Records for processing:
......

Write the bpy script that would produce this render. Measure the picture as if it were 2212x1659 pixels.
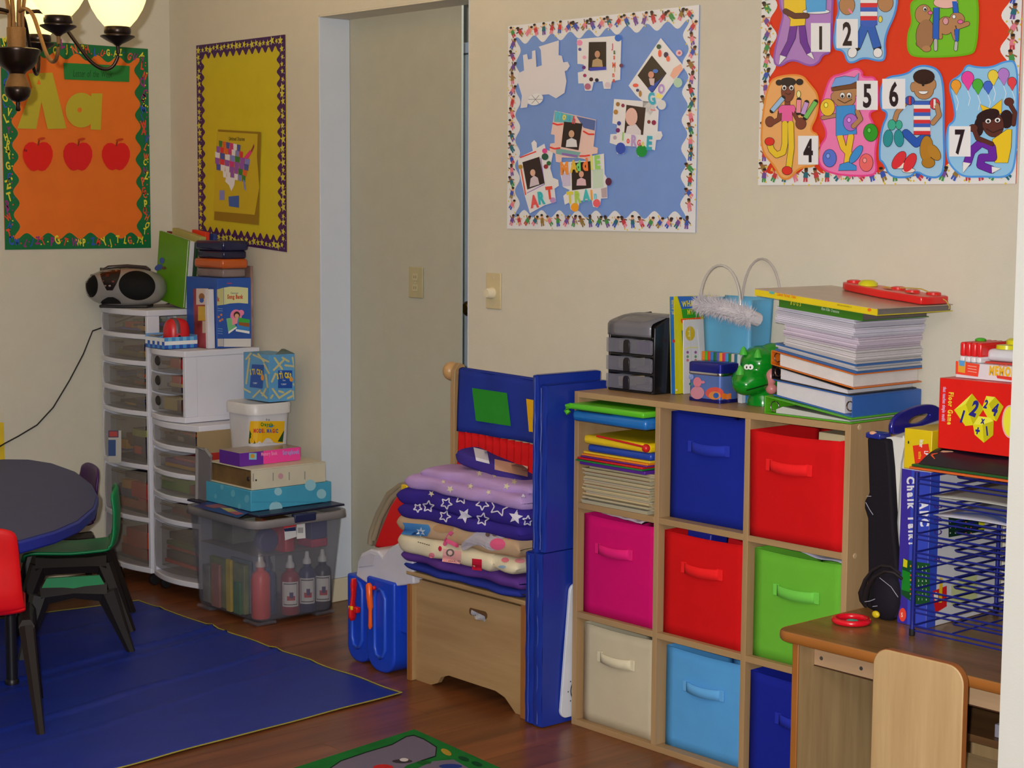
import bpy, math, random
from mathutils import Vector, Matrix
from mathutils.bvhtree import BVHTree
for o in list(bpy.data.objects): bpy.data.objects.remove(o)
random.seed(11)
SC = bpy.context.scene
COL = SC.collection
V = Vector

def lin(c):
    r = []
    for x in c[:3]:
        x /= 255.0
        r.append(x/12.92 if x <= .04045 else ((x+.055)/1.055)**2.4)
    return tuple(r)

# ---------------------------------------------------------------- camera
FP = 3714.26                       # focal length in pixels of the 2212 px frame
CAM = V((3.30907, -3.45171, 1.40373))
_y, _p, _r = -.84637, -.103418, .0061844
FW = V((math.sin(_y)*math.cos(_p), math.cos(_y)*math.cos(_p), math.sin(_p)))
_rt = V((math.cos(_y), -math.sin(_y), 0)); _up = _rt.cross(FW)
RT = _rt*math.cos(_r)+_up*math.sin(_r); UP = -_rt*math.sin(_r)+_up*math.cos(_r)
cd = bpy.data.cameras.new('camera'); cam = bpy.data.objects.new('camera', cd); COL.objects.link(cam)
cd.sensor_fit = 'HORIZONTAL'; cd.sensor_width = 36; cd.lens = FP*36/2212; cd.clip_start = .05
cam.matrix_world = Matrix(((RT.x, UP.x, -FW.x, CAM.x), (RT.y, UP.y, -FW.y, CAM.y), (RT.z, UP.z, -FW.z, CAM.z), (0, 0, 0, 1)))
SC.camera = cam
# ---------------------------------------------------------------- light
SC.view_settings.view_transform = 'Standard'; SC.view_settings.look = 'None'
SC.view_settings.gamma = 1; SC.view_settings.use_curve_mapping = False; SC.view_settings.exposure = 0.0
w = bpy.data.worlds.new('world'); SC.world = w; w.use_nodes = True
w.node_tree.nodes['Background'].inputs[0].default_value = (.80, .87, 1.0, 1)
w.node_tree.nodes['Background'].inputs[1].default_value = .055
fl = bpy.data.lights.new('camera_flash', 'POINT'); fl.energy = 430; fl.shadow_soft_size = .016; fl.color = (1, .985, .96)
fo = bpy.data.objects.new('camera_flash', fl); COL.objects.link(fo); fo.location = CAM-RT*.06+UP*.035-FW*.03

def ray(u, v): return FW+RT*((u-1106)/FP)-UP*((v-829.5)/FP)
def onY(u, v, y): d = ray(u, v); return CAM+d*((y-CAM.y)/d.y)
def onX(u, v, x): d = ray(u, v); return CAM+d*((x-CAM.x)/d.x)
def onZ(u, v, z): d = ray(u, v); return CAM+d*((z-CAM.z)/d.z)

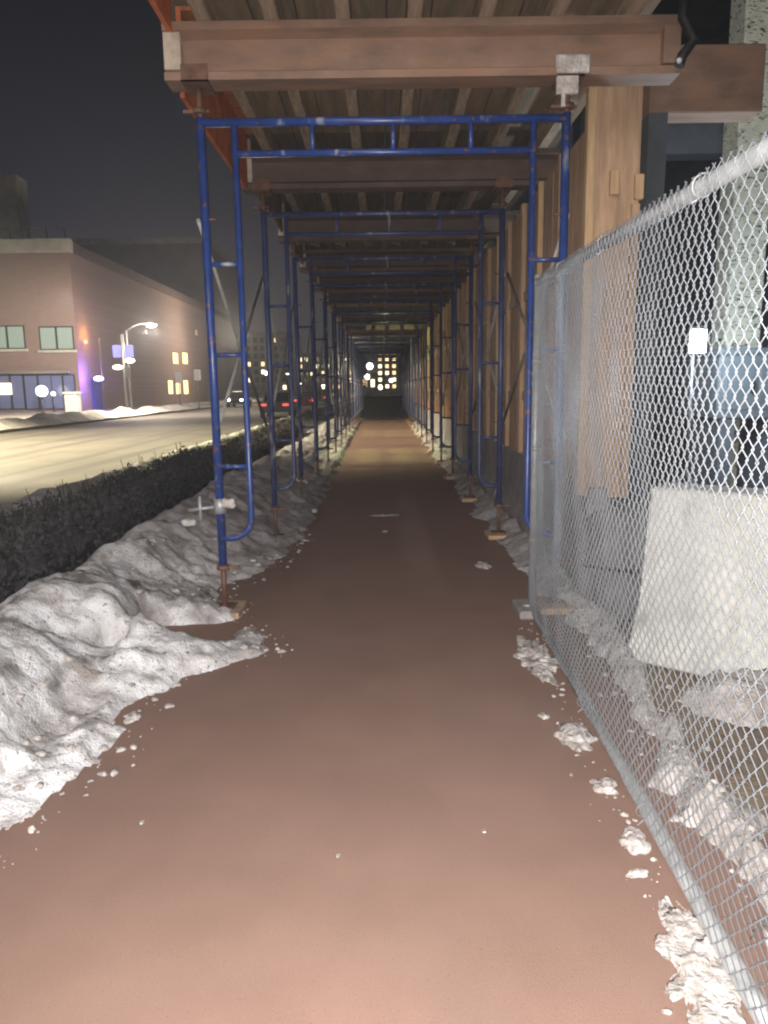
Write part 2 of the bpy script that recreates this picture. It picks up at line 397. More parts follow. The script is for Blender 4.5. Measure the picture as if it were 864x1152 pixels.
# separate lumps of snow by the fence foot and on the path
def clump(px, py, w, d, h, label, seed, mtl=m_snow2):
    c = G(px, py); bm = bm_new()
    q = bmesh.ops.create_icosphere(bm, subdivisions=(6 if d > .2 else 4), radius=1)
    for v in bm.verts:
        p = v.co.copy(); pw = Vector((p.x*w, p.y*d, p.z*w))/max(w, .02); s = 1 + .55*noise.noise(pw*1.3 + Vector((seed*7.3, 0, 0))) + .22*noise.noise(pw*3.1 + Vector((seed,3,0))) + .1*noise.noise(pw*7 + Vector((seed,6,0)))
        v.co = Vector((p.x*s*w, p.y*s*d, max(-.01, (p.z*s*h*.62 if p.z > 0 else p.z*.01))))
    k_ = min(1, w/.06)
    for v in bm.verts:
        if v.co.z > .001:
            v.co.z += (.012*noise.noise(v.co*22+Vector((seed,0,0))))*k_
            v.co.x += .014*k_*noise.noise(v.co*25+Vector((0,seed,0))); v.co.y += .014*k_*noise.noise(v.co*25+Vector((0,0,seed)))
    for f in bm.faces: f.smooth = True
    o = obj('snow_clump', bm, mtl); o.location = (c.x, c.y, 0)
    o.rotation_euler.z = random.uniform(-.2, .2)
    return tag(o, label, 'snow clump', 'snow clumps on the path')
clump(603, 742, .085, .30, .05, 'long ragged snow clump beside the fence rail near the fence post', 1)
clump(646, 830, .075, .12, .06, 'rounded white snow clump on the path, second along the fence rail', 2)
clump(680, 886, .045, .055, .035, 'small square snow clump halfway along the fence rail', 3)
clump(713, 948, .045, .055, .045, 'rounded snow clump above a broken row of crumbs by the fence rail', 4)
clump(716, 984, .035, .016, .018, 'thin broken row of snow crumbs by the fence rail', 5)
clump(786, 1095, .075, .24, .03, 'largest flat snow slab in the bottom corner by the fence rail', 6)
clump(306, 627, .085, .07, .02, 'flat white snow scrap alone on the path beyond the first blue frame', 7)
clump(543, 637, .06, .10, .04, 'pale snow lump on the path short of the second frame by the hoarding', 8)
clump(566, 602, .13, .14, .05, 'dirty snow lump beneath the jack of the second frame by the hoarding', 9, m_snow)
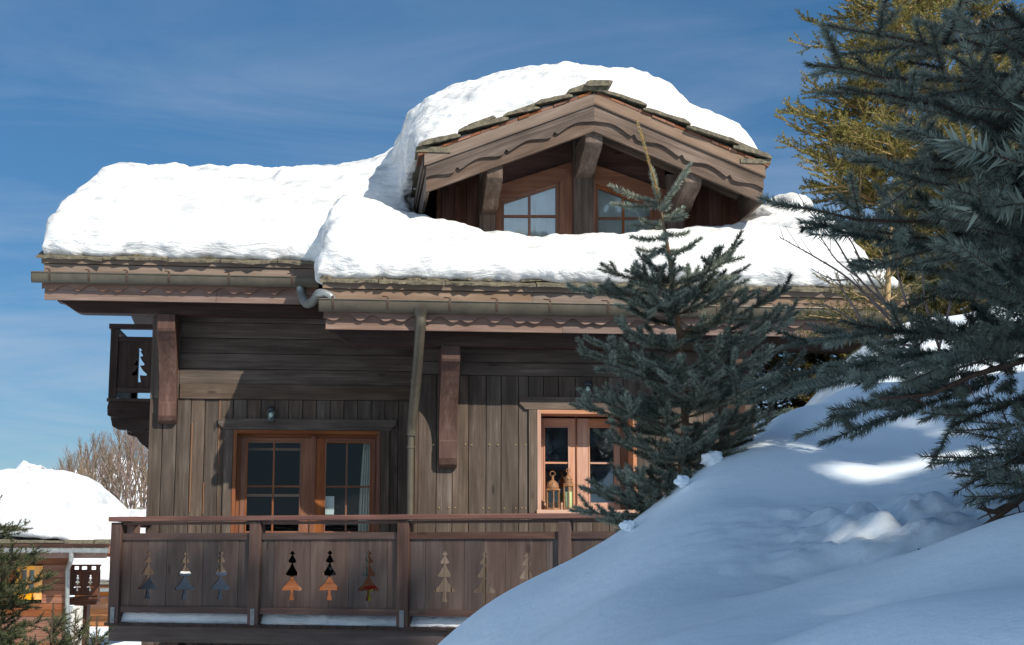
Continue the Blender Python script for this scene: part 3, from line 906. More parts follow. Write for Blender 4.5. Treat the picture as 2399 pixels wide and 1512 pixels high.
# ================================================================== DORMER
dB, dG = 14.0, 14.80
ap = Hx(1391, 221, dB)
lf = Hx(994, 365, dB); rt = Hx(1791, 389, dB)
XA = ap.x
def dz(py, px): return Hx(px, py, dB).z
tb = ap.z - dz(246, 1391)          # tan strip depth
bb = ap.z - dz(307, 1391)          # barge bottom
sc = ap.z - dz(279, 1391)          # scallop line
sL = (ap.z - lf.z)/(XA - lf.x); sR = (ap.z - rt.z)/(rt.x - XA)
sl = (sL + sR)/2
lfx, rtx = lf.x, rt.x
def dtop(x): return ap.z - (sl * abs(x - XA))
m = H()
ws = 0.10
dend = 17.9
for s_, xe in ((-1, lfx), (1, rtx)):
    m.prism([(XA, ap.z), (xe, dtop(xe)), (xe, dtop(xe) - .16), (XA, ap.z - .16)], 'xz', dB + 0.06, dend, 1)
    # boarded soffit lines and rafters running along the slope
    for dd in (14.28, 14.58):
        xa = XA + s_*.05; xb = xe - s_*.12
        m.bar((xa, dd, dtop(xa) - .16 - .045), (xb, dd, dtop(xb) - .16 - .045), .07, .085)
    # side eave: boards running back
    m.box(xe - s_*.02, xe + s_*.015, dB + .02, dend, dtop(xe) - tb, dtop(xe) + .005, 1)
    m.box(xe - s_*.05, xe - s_*.02, dB + .02, dend, dtop(xe) - bb, dtop(xe) - tb, 1)
dormer = m.build("dormer", M['grey'], chalet)
m = H()
for s_, xe in ((-1, lfx), (1, rtx)):
    m.prism([(XA, ap.z + .002), (xe, dtop(xe) + .002), (xe, dtop(xe) - tb), (XA, ap.z - tb)], 'xz', dB - 0.028, dB + 0.05, (1, 0, -sl*s_))
m.build("verge_flashing", M['tanboard'], dormer)
m = H()
for s_, xe in ((-1, lfx), (1, rtx)):
    xe2 = xe - s_*.02
    g_ = (1, 0, -sl*s_)
    m.prism([(XA, ap.z - tb - .002), (xe2, dtop(xe2) - tb - .002), (xe2, dtop(xe2) - bb), (XA, ap.z - bb)], 'xz', dB + 0.005, dB + 0.05, g_)
    n = 150; bot = []
    Lx = abs(xe2 - XA)
    for i in range(n + 1):
        t = i/n; x = xe2 + (XA - xe2)*t
        u_ = (Lx*(1 - t))
        k_ = (u_ / 0.475 + .10) % 1.0            # ogee steps hanging from the board
        v_ = .5 - .5*math.cos(2*math.pi*min(1, k_*1.05)) if k_ < .9 else .55
        v_ = (.5 - .5*math.cos(2*math.pi*k_))*.85 + .62*math.exp(-((k_-.93)/.04)**2)
        bot.append((x, dtop(x) - sc - .034 + .062*v_))
    m.prism([(XA, ap.z - tb - .004), (xe2, dtop(xe2) - tb - .004)] + bot, 'xz', dB - 0.026, dB + 0.004, g_)
    m.prism([(XA, ap.z - tb + .006), (xe2, dtop(xe2) - tb + .006), (xe2, dtop(xe2) - tb - .010), (XA, ap.z - tb - .010)], 'xz', dB - 0.042, dB - 0.0265, g_)
m.build("bargeboard", M['grey'], dormer)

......

Given request:
Please restate the material above line by line, exactly, beginning at its first line and ending with the line that contains "fo = bpy.data.objects.new('camera_flash', fl);", without any pictures.

Response to the exercise:
Write the bpy script that would produce this render. Measure the picture as if it were 2212x1659 pixels.
import bpy, math, random
from mathutils import Vector, Matrix
from mathutils.bvhtree import BVHTree
for o in list(bpy.data.objects): bpy.data.objects.remove(o)
random.seed(11)
SC = bpy.context.scene
COL = SC.collection
V = Vector

def lin(c):
    r = []
    for x in c[:3]:
        x /= 255.0
        r.append(x/12.92 if x <= .04045 else ((x+.055)/1.055)**2.4)
    return tuple(r)

# ---------------------------------------------------------------- camera
FP = 3714.26                       # focal length in pixels of the 2212 px frame
CAM = V((3.30907, -3.45171, 1.40373))
_y, _p, _r = -.84637, -.103418, .0061844
FW = V((math.sin(_y)*math.cos(_p), math.cos(_y)*math.cos(_p), math.sin(_p)))
_rt = V((math.cos(_y), -math.sin(_y), 0)); _up = _rt.cross(FW)
RT = _rt*math.cos(_r)+_up*math.sin(_r); UP = -_rt*math.sin(_r)+_up*math.cos(_r)
cd = bpy.data.cameras.new('camera'); cam = bpy.data.objects.new('camera', cd); COL.objects.link(cam)
cd.sensor_fit = 'HORIZONTAL'; cd.sensor_width = 36; cd.lens = FP*36/2212; cd.clip_start = .05
cam.matrix_world = Matrix(((RT.x, UP.x, -FW.x, CAM.x), (RT.y, UP.y, -FW.y, CAM.y), (RT.z, UP.z, -FW.z, CAM.z), (0, 0, 0, 1)))
SC.camera = cam
# ---------------------------------------------------------------- light
SC.view_settings.view_transform = 'Standard'; SC.view_settings.look = 'None'
SC.view_settings.gamma = 1; SC.view_settings.use_curve_mapping = False; SC.view_settings.exposure = 0.0
w = bpy.data.worlds.new('world'); SC.world = w; w.use_nodes = True
w.node_tree.nodes['Background'].inputs[0].default_value = (.80, .87, 1.0, 1)
w.node_tree.nodes['Background'].inputs[1].default_value = .055
fl = bpy.data.lights.new('camera_flash', 'POINT'); fl.energy = 430; fl.shadow_soft_size = .016; fl.color = (1, .985, .96)
fo = bpy.data.objects.new('camera_flash', fl); COL.objects.link(fo); fo.location = CAM-RT*.06+UP*.035-FW*.03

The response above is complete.